Savvy tourist boards have caught on to this notion; they market everything from restaurant tours to treks to Native American lands as “pilgrimages.” Each year more than 100,000 people join the Natchez Pilgrimage–a campy, costumed journey back in time to tour the antebellum homes of a Mississippi River town. For 47 years nature lovers have convened in the spring at Great Smoky Mountains National Park for the Annual Wildflower Pilgrimage. You can make a pilgrimage to Jim Morrison’s grave in Père Lachaise cemetery in Paris (the video tour is just $9.95) or take the Judy Garland 25th Anniversary Pilgrimage Tour to Ferncliff Mausoleum and Cemetery (transportation provided by luxury minicoach).

Of course, these are not real pilgrimages. Traditional pilgrimages were long, arduous journeys made on foot, horseback, or sometimes bloody knees.

After years of preparation, the faithful left material comforts behind for a grueling trek over the Pyrenees to Santiago, a year-long journey to Jerusalem, or a 49-day trip from Canterbury to Rome. Those pilgrimages resonated powerfully because believers spent their entire lives steeped in the stories and images of their tradition. In return for fulfilling this spiritual obligation, they earned a strong renewal of faith and a solid reminder of how they should live.

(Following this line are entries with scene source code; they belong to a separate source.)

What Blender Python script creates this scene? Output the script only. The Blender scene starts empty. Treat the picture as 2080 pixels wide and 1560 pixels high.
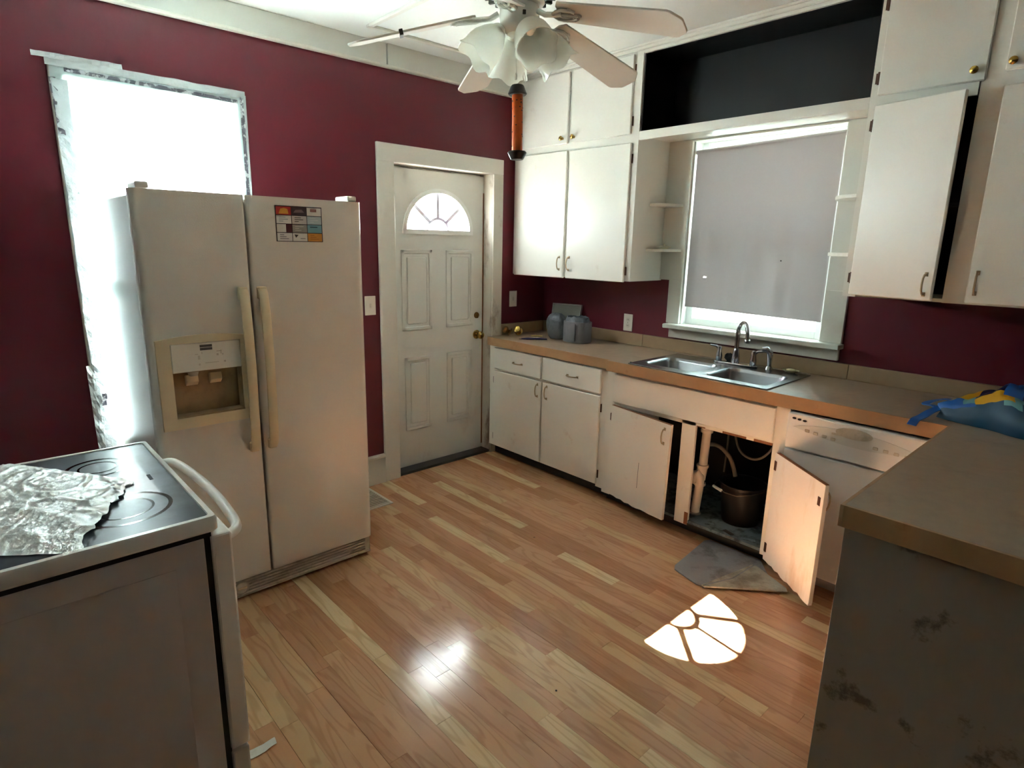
import bpy, bmesh, math, random
from mathutils import Vector, Matrix, noise
random.seed(7)
sc = bpy.context.scene
COL = sc.collection
R = math.radians

# ------------------------------------------------------------------ camera
CAM = Vector((3.3854, -3.4837, 1.5945))
yaw, pitch, roll = R(47.6181), R(-12.9063), R(1.0686)
fw = Vector((-math.sin(yaw)*math.cos(pitch), math.cos(yaw)*math.cos(pitch), math.sin(pitch)))
rt = Vector((math.cos(yaw), math.sin(yaw), 0)); up = rt.cross(fw)
rt2 = math.cos(roll)*rt + math.sin(roll)*up
up2 = -math.sin(roll)*rt + math.cos(roll)*up
cd = bpy.data.cameras.new('camera'); co = bpy.data.objects.new('camera', cd); COL.objects.link(co)
m3 = Matrix((rt2, up2, -fw)).transposed()
co.matrix_world = Matrix.Translation(CAM) @ m3.to_4x4()
cd.sensor_width = 36.0; cd.lens = 36.0*1215.358/2080
cd.shift_x = 12.27/2080; cd.shift_y = -5.65/2080
cd.clip_start = 0.05
sc.camera = co

# ------------------------------------------------------------------ world, sun, exposure
SKY = 6.5
w = bpy.data.worlds.new('sky'); sc.world = w; w.use_nodes = True
bg = w.node_tree.nodes['Background']
bg.inputs[0].default_value = (0.80, 0.95, 1.0, 1); bg.inputs[1].default_value = SKY
sl = bpy.data.lights.new('sun', 'SUN'); sl.energy = 110; sl.angle = R(0.35); sl.color = (1.0, 0.98, 0.95)
so = bpy.data.objects.new('sun', sl); COL.objects.link(so)
sdir = Vector((2.235, -0.335, -1.66)).normalized()
so.rotation_euler = sdir.to_track_quat('-Z', 'Y').to_euler(); so.location = (-6, 1, 6)
def portal(name, loc, rot, sx, sy):
    l = bpy.data.lights.new(name, 'AREA'); l.shape = 'RECTANGLE'; l.size = sx; l.size_y = sy
    l.cycles.is_portal = True
    o = bpy.data.objects.new(name, l); COL.objects.link(o); o.location = loc; o.rotation_euler = rot
portal('window_portal', (-0.17, -2.66, 1.445), (R(90), 0, R(-90)), 0.75, 1.68)
portal('fanlight_portal', (-0.17, -0.968, 1.80), (R(90), 0, R(-90)), 0.56, 0.28)
portal('sink_window_portal', (1.69, 0.17, 1.67), (R(90), 0, R(180)), 0.9, 1.15)
vs = sc.view_settings
vs.view_transform = 'Standard'; vs.look = 'None'; vs.gamma = 1.0; vs.use_curve_mapping = False
vs.exposure = 2.2
sc.cycles.max_bounces = 8; sc.cycles.diffuse_bounces = 5; sc.cycles.glossy_bounces = 3
sc.cycles.adaptive_threshold = 0.10
sc.cycles.transparent_max_bounces = 8; sc.cycles.sample_clamp_indirect = 30.0
sc.cycles.caustics_reflective = False; sc.cycles.caustics_refractive = False

# ------------------------------------------------------------------ materials
def lin(c):
    return tuple((x/255/12.92 if x/255 <= .04045 else ((x/255+.055)/1.055)**2.4) for x in c)
def rgba(c): return (*lin(c), 1)
def new_mat(name):
    m = bpy.data.materials.new(name); m.use_nodes = True
    nt = m.node_tree; b = nt.nodes['Principled BSDF']
    return m, nt, b
def N(nt, t, **kw):
    n = nt.nodes.new(t)
    for k, v in kw.items(): setattr(n, k, v)
    return n
def mixc(nt, a, b, fac, mode='MIX'):
    n = N(nt, 'ShaderNodeMix', data_type='RGBA', blend_type=mode)
    for sock, v in ((6, a), (7, b), (0, fac)):
        if hasattr(v, 'is_output'): nt.links.new(v, n.inputs[sock])
        else: n.inputs[sock].default_value = v
    return n.outputs[2]
def ramp(nt, src, p0, p1, c0=(0, 0, 0, 1), c1=(1, 1, 1, 1)):
    n = N(nt, 'ShaderNodeValToRGB'); nt.links.new(src, n.inputs[0])
    e = n.color_ramp.elements; e[0].position = p0; e[1].position = p1; e[0].color = c0; e[1].color = c1
    return n.outputs[0]
def tex(nt, scale, detail=3, rough=.5, vec=None, stretch=None, dist=0.0):
    n = N(nt, 'ShaderNodeTexNoise'); n.inputs['Scale'].default_value = scale
    n.inputs['Detail'].default_value = detail; n.inputs['Roughness'].default_value = rough
    n.inputs['Distortion'].default_value = dist
    if vec is None:
        tc = N(nt, 'ShaderNodeTexCoord'); vec = tc.outputs['Object']
    if stretch:
        mp = N(nt, 'ShaderNodeMapping'); mp.inputs['Scale'].default_value = stretch
        nt.links.new(vec, mp.inputs[0]); vec = mp.outputs[0]
    nt.links.new(vec, n.inputs['Vector'])
    return n.outputs['Fac']
MATS = {}
def paint(name, col, rough=.45, var=.06, vscale=3, grime=None, gpos=(.58, .75), gscale=4, gamt=.5,
          gstretch=None, bump=0.0, bscale=60, metallic=0, coat=0, spec=.5):
    m, nt, b = new_mat(name)
    base = rgba(col)
    dark = tuple(x*(1-var*2) for x in base[:3])+(1,)
    c = mixc(nt, base, dark, tex(nt, vscale, 4))
    if grime:
        g = ramp(nt, tex(nt, gscale, 6, .65, stretch=gstretch), gpos[0], gpos[1])
        mul = N(nt, 'ShaderNodeMath', operation='MULTIPLY'); nt.links.new(g, mul.inputs[0]); mul.inputs[1].default_value = gamt
        c = mixc(nt, c, rgba(grime), mul.outputs[0])
    nt.links.new(c, b.inputs['Base Color'])
    b.inputs['Roughness'].default_value = rough; b.inputs['Metallic'].default_value = metallic
    b.inputs['Coat Weight'].default_value = coat; b.inputs['Specular IOR Level'].default_value = spec
    if bump:
        bn = N(nt, 'ShaderNodeBump'); bn.inputs['Strength'].default_value = bump; bn.inputs['Distance'].default_value = .01
        nt.links.new(tex(nt, bscale, 4), bn.inputs['Height']); nt.links.new(bn.outputs[0], b.inputs['Normal'])
    MATS[name] = m
    return m

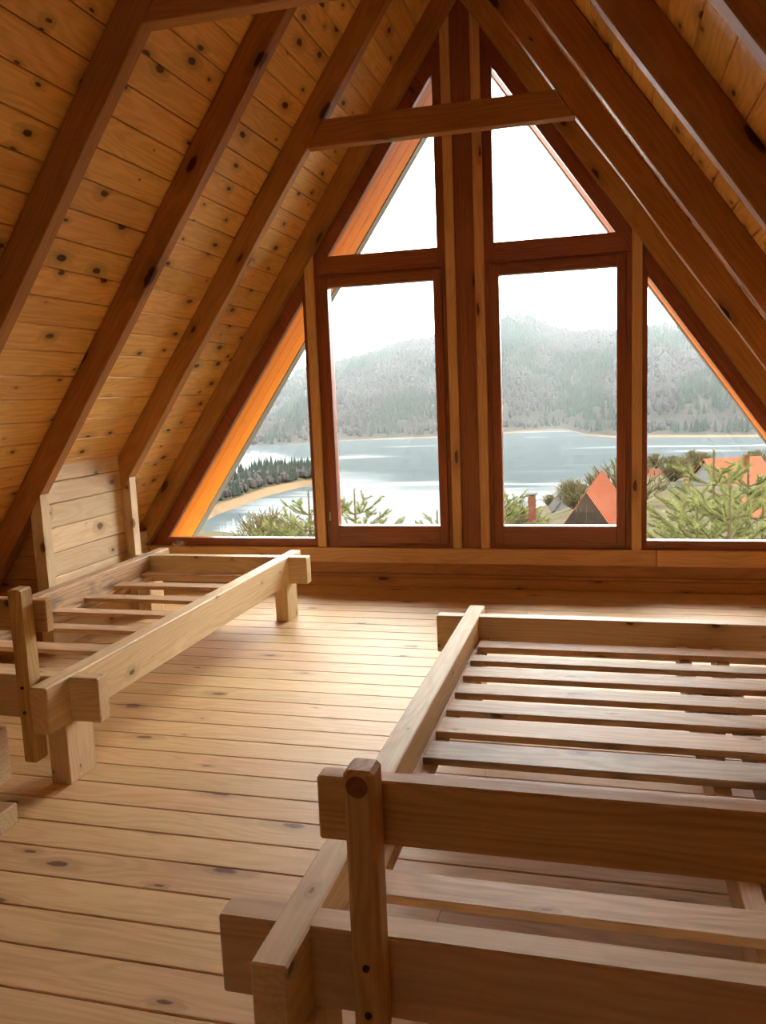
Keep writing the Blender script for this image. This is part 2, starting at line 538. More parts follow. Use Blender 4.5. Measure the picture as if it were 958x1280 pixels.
# rafters -------------------------------------------------------------------------------------------
where = ['against the window wall', 'in the second frame from the windows', 'in the third frame from the windows',
         'in the fourth frame from the windows', 'in the fifth frame from the windows']
extra = [('left', 0, 'dark knotty rafter of the left slope against the window wall'),
         ('left', 1, 'left rafter meeting the left end of the higher small tie beam, second from the windows'),
         ('left', 2, 'left rafter without tie beam, third from the windows, above the pale knee wall'),
         ('left', 3, 'left rafter nearest the camera, dark face, carrying the upper-left tie beam'),
         ('right', 0, 'rafter of the right slope against the window wall'),
         ('right', 1, 'right rafter with big knots meeting the right end of the tie beam'),
         ('right', 2, 'right rafter third from the windows, bright thin lower edge'),
         ('right', 3, 'right rafter nearest the top right corner but one, wide pale boards behind it'),
         ('right', 4, 'right rafter just showing in the top right corner')]
for sd, k, lab in extra:
    side = -1 if sd == 'left' else 1
    y0 = RY[k]
    zt = ZR
    pts = [(xin(-0.0, side), -0.0), (X0, ZR), (X0, ZR + (RD - .001) * K), (xin(0.0, side, RD - .001), 0.0)]
    th = 0.065 if k == 0 else 0.07
    e = 0.0 if side < 0 else 0.0006
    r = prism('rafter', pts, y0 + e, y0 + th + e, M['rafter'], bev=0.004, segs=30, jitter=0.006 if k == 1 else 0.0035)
    tag(r, lab, 'rafter')
# tie beams
t = prism('tie_beam', [(xin(2.615, -1) + .003, 2.615), (xin(2.615, 1) - .003, 2.615), (xin(2.752, 1) - .003, 2.752), (xin(2.752, -1) + .003, 2.752)],
          4.478, 4.548, M['rafter'], bev=0.003, along=(1, 0))
tag(t, 'horizontal tie beam crossing in front of the upper windows', 'beam')
t = prism('tie_beam', [(xin(2.605, -1) + .003, 2.605), (xin(2.605, 1) - .003, 2.605), (xin(2.745, 1) - .003, 2.745), (xin(2.745, -1) + .003, 2.745)],
          2.818, 2.888, M['rafter'], bev=0.003, along=(1, 0))
tag(t, 'nearer tie beam cut by the upper edge at upper left', 'beam')

# window wall -----------------------------------------------------------------------------------------
G = Y_WIN
wf = root('wall_front', (X0, 5.36, 0), 'low plank wall under the gable windows', 'wall', kind='structure')
zz = [0.0, 0.088, 0.172]
for k in range(2):
    for a, b in ((-3.4, -1.1), (-1.1, 1.7)):
        plank('plank', (a + .001, 5.345 - .0, (zz[k] + zz[k + 1]) / 2), (b - .001, 5.345, (zz[k] + zz[k + 1]) / 2), (0, -1, 0), zz[k + 1] - zz[k] - .003, 0.02, M['wall'], wf)
block('wall_backing', (-3.45, 5.366, -0.15), (1.75, 5.44, 0.27), M['under'], wf, bev=0)
bb = block('baseboard_front', (-3.35, 5.318, 0.0005), (1.65, 5.3445, 0.07), M['wall'], bev=0.006)
tag(bb, 'baseboard strip along the foot of the window wall', 'baseboard', kind='structure')
sill = root('trim_1', (X0, 5.33, 0.165), 'pale horizontal sill beam under all the windows', 'sill', kind='structure')
for a, b in ((xin(.27, -1) + .0, 0.30), (0.30, xin(.165, 1))):
    block('sill_board', (a + .001, 5.318, 0.166), (b - .001, 5.40, 0.2675), M['batten'], sill, bev=0.003)

zc = lambda u, perp: ZR + perp * K - SL * abs(u)
labels = {(-1, 1): 'pale vertical batten left of the left opening sash', (-1, 0): 'left pale batten on the dark centre post',
          (1, 0): 'right pale batten on the dark centre post', (1, 1): 'pale vertical batten right of the right opening sash'}
n = 2
for s, q in ((-1, 1), (-1, 0), (1, 0), (1, 1)):
    a, b = ((0.062, 0.121), (1.001, 1.061))[q]
    pts = [(X0 + s * a, 0.268), (X0 + s * b, 0.268), (X0 + s * b, zc(b, 0.03)), (X0 + s * a, zc(a, 0.03))]
    t = prism('trim_%d' % n, pts, 5.326, G - .0004, M['batten'], along=(0, 1), bev=0.0025)
    tag(t, labels[(s, q)], 'batten', kind='structure')
    n += 1
t = prism('trim_%d' % n, [(X0 - .0615, 0.268), (X0 + .0615, 0.268), (X0 + .0615, zc(.0615, 0.1)), (X0, zc(0, 0.1)), (X0 - .0615, zc(.0615, 0.1))],
          5.345, 5.45, M['post'], along=(0, 1))
tag(t, 'dark centre post between the two halves of the gable', 'post', kind='structure')

FP = 0.10                                       # how far the sloped frame members reach in past the rafters
zi = lambda u: ZI - SL * abs(u)               # edge of the sloped glass openings


def mirror(pts, s): return [(X0 + s * u, z) for u, z in pts]


def pane(pts, s, par, y=5.397):
    vs = [(x, y, z) for x, z in mirror(pts, s)] + [(x, y + .004, z) for x, z in mirror(pts, s)]
    k = len(pts)
    fs = [tuple(range(k)), tuple(range(2 * k - 1, k - 1, -1))] + [(i, k + i, k + (i + 1) % k, (i + 1) % k) for i in range(k)]
    c = WM[par.name].translation
    vs = [(a - c.x, b - c.y, d_ - c.z) for a, b, d_ in vs]
    return raw('pane', vs, fs, M['glass'], par, loc=c)


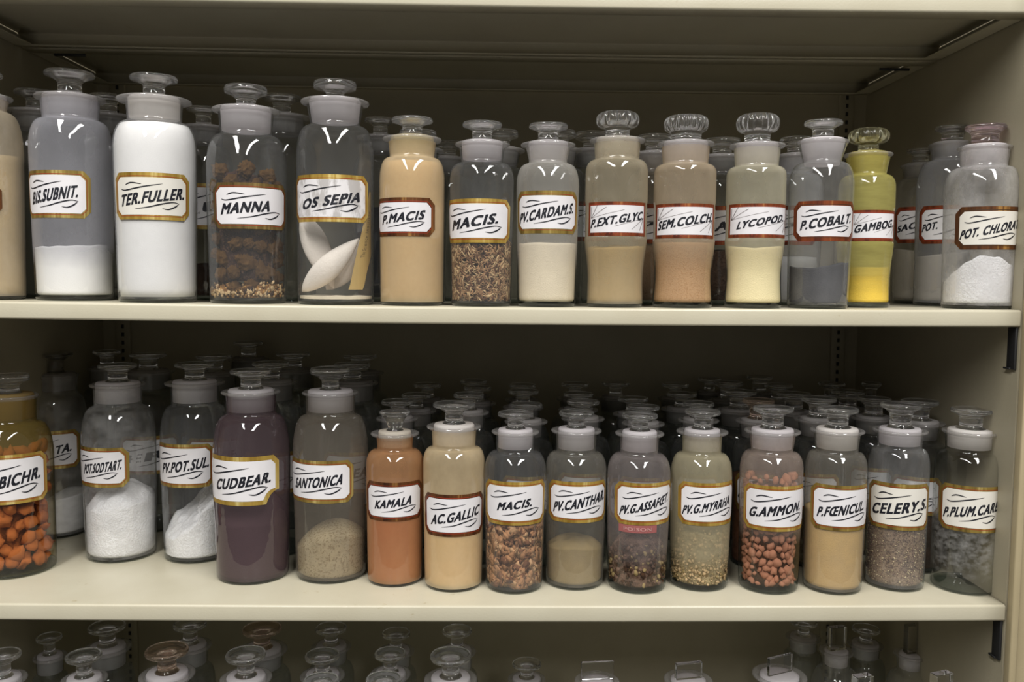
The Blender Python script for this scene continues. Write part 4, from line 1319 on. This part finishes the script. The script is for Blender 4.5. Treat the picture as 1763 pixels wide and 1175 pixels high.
# ------------------------------------------------------------------ bottom shelf: only stoppers and necks reach into the picture
BG_ = 'stoppered jars on the bottom shelf'
def bs(kind, px, py, Wd, Y, label, stm='stopper'):
    a = ('L7', 'dim', 'funnel')
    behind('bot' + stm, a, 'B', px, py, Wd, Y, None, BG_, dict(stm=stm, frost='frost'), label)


bs('d', 4, 1126, 66, 0.075, 'jar on the bottom shelf with its glass stopper cut by the left edge')
bs('d', 144, 1127, 64, 0.075, 'jar on the bottom shelf with a clear disc stopper, below the T.SODTART. jar')
bs('d', 287, 1118, 76, 0.075, 'jar on the bottom shelf with a rusty brown disc stopper', 'stopper_rust')
bs('d', 423, 1125, 70, 0.075, 'jar on the bottom shelf with a clear disc stopper, below CUDBEAR.')
bs('d', 553, 1170, 61, 0.04, 'lowest stopper on the bottom shelf below SANTONICA')
bs('d', 555, 1127, 60, 0.13, 'jar on the bottom shelf below SANTONICA, second of its file')
bs('d', 661, 1168, 62, 0.04, 'lowest stopper on the bottom shelf below KAMALA')
bs('d', 672, 1124, 54, 0.13, 'jar on the bottom shelf below KAMALA, second of its file')
bs('d', 776, 1127, 70, 0.075, 'jar on the bottom shelf with a clear disc stopper, below AC.GALLIC')
bs('d', 907, 1142, 50, 0.20, 'jar with a small dim stopper alone on the bottom shelf below the middle MACIS. jar')
bs('d', 55, 1096, 46, 0.24, 'dim jar deep on the bottom shelf, far left')
bs('d', 184, 1077, 66, 0.17, 'jar behind the one below T.SODTART. on the bottom shelf')
bs('d', 327, 1073, 58, 0.17, 'jar behind the rusty stopper on the bottom shelf')
bs('d', 451, 1081, 68, 0.17, 'jar behind the one below CUDBEAR. on the bottom shelf', 'stopper_rust')
bs('d', 570, 1080, 54, 0.22, 'jar on the bottom shelf below SANTONICA, third of its file')
bs('d', 682, 1089, 48, 0.22, 'jar on the bottom shelf below KAMALA, third of its file')
bs('d', 787, 1084, 48, 0.17, 'jar behind the one below AC.GALLIC on the bottom shelf')


def tab_jar(px, py_top, wpx, hpx, lip_px, lip_py, lipw, Y, label, turn, thick=0.0045, domed=False):
    """squat bottle with a flat upright glass tab for a stopper"""
    Z0 = SHELF_Z['B']
    p = on_y(lip_px, lip_py, Y); mpp = depth(p) / F_PX
    zl = p.z - Z0 - sag(p.x) - 0.0002
    rl = lipw / 2 * mpp
    rn = rl * 0.78
    R = min(0.043, rl * 1.45)
    d = dict(Rb=R * 0.96, Rt=R, zsh=zl - 0.048, znb=zl - 0.024, rnb=rn, rnt=rn * 1.03, zl=zl, rl=rl)
    base = Vector((p.x, Y, Z0 + sag(p.x) + 0.0002))
    root = empty('stoppered_bottle', base, turn); tag(root, label, 'bottle', BG_)
    pr = wall_profile(d['Rb'], d['Rt'], d['zsh'], d['znb'], d['rnb'], d['rnt'], d['zl'])
    body = new_obj('bottle_body', lathe([(0, 0.0008)] + pr, 36, matf=lambda a, b: 1 if b[1] <= 0.0062 else 0), [GL['clear'], M['thick']], root)
    new_obj('lip', lathe(lip_profile(d['rnt'], d['rl'], zl), 36), M['lipglass'], body)
    zt_ = on_y(px, py_top, Y).z - base.z
    wv = wpx * mpp
    bm = bmesh.new()
    box(bm, 0, 0, (zl + zt_) / 2 + 0.001, wv, thick, zt_ - zl - 0.002, min(0.0012, thick * 0.25))
    so = new_obj('stopper', bm, M['tab'], root, False)
    new_obj('ground_plug', lathe([(0, zl - 0.019), (rn - 0.003, zl - 0.019), (rn - 0.0022, zl + 0.0005), (rn * 0.7, zl + 0.0016), (0, zl + 0.0018)], 36), M['frost'], so)
    BACK.append((base.x, base.y, R, 'B'))


tab_jar(1027, 1139, 57, 36, 1028, 1173, 78, 0.07, 'bottle with a wide flat glass tab stopper, leftmost tab on the bottom shelf', 0.10)
tab_jar(1185, 1141, 48, 36, 1185, 1171, 84, 0.07, 'bottle with a flat tab stopper on the bottom shelf below PV.G.MYRRHA', 0.2, 0.007)
tab_jar(1345, 1129, 52, 34, 1342, 1163, 92, 0.07, 'bottle with a tilted square glass tab on the bottom shelf below G.AMMON.', 0.42)
tab_jar(1440, 1079, 31, 34, 1440, 1121, 57, 0.21, 'bottle with a tall narrow tab stopper, behind on the bottom shelf below P.FŒNICUL.', 0.25, 0.010)
tab_jar(1568, 1076, 23, 30, 1568, 1127, 55, 0.20, 'bottle with a narrow dim tab stopper on the bottom shelf right of below CELERY.S.', 0.2, 0.010)
tab_jar(1484, 1163, 34, 24, 1484, 1192, 60, 0.06, 'bottle with a small brownish tab at the bottom edge below CELERY.S.', 0.3, 0.012)
tab_jar(1620, 1159, 38, 24, 1620, 1190, 60, 0.06, 'bottle with a squarish tab at the bottom edge below P.PLUM.CARB.', 0.35, 0.012)
bs('d', 1384, 1070, 44, 0.30, 'dim jar deep on the bottom shelf below the P.FŒNICUL. jar')
bs('d', 1491, 1082, 40, 0.30, 'dim jar deep on the bottom shelf below the CELERY.S. jar')

for o in [o for o in COL.objects if o.parent is None and o.type == 'EMPTY' and o.location.y > 3]:
    for c in o.children_recursive: bpy.data.objects.remove(c)
    bpy.data.objects.remove(o)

But we cannot fault today’s pilgrims; at least they are searching. Even if the RVers in Yellowstone neglect to leave their worldly possessions at home, it’s clear–when they jam on their brakes to gaze in awe at a herd of elk grazing in the wild–that they don’t fail to understand the sacredness of their journey. As landscape scholar J.B. Jackson says in The Necessity for Ruins, “The inspiration of tourism is a desire to know more about the world in order to know more about ourselves. If we offend public taste, that is only incidental to our search; the Swiss cuckoo clock, the bumper sticker from Carlsbad Caverns is a type of diploma–proof that we have at least tried to improve.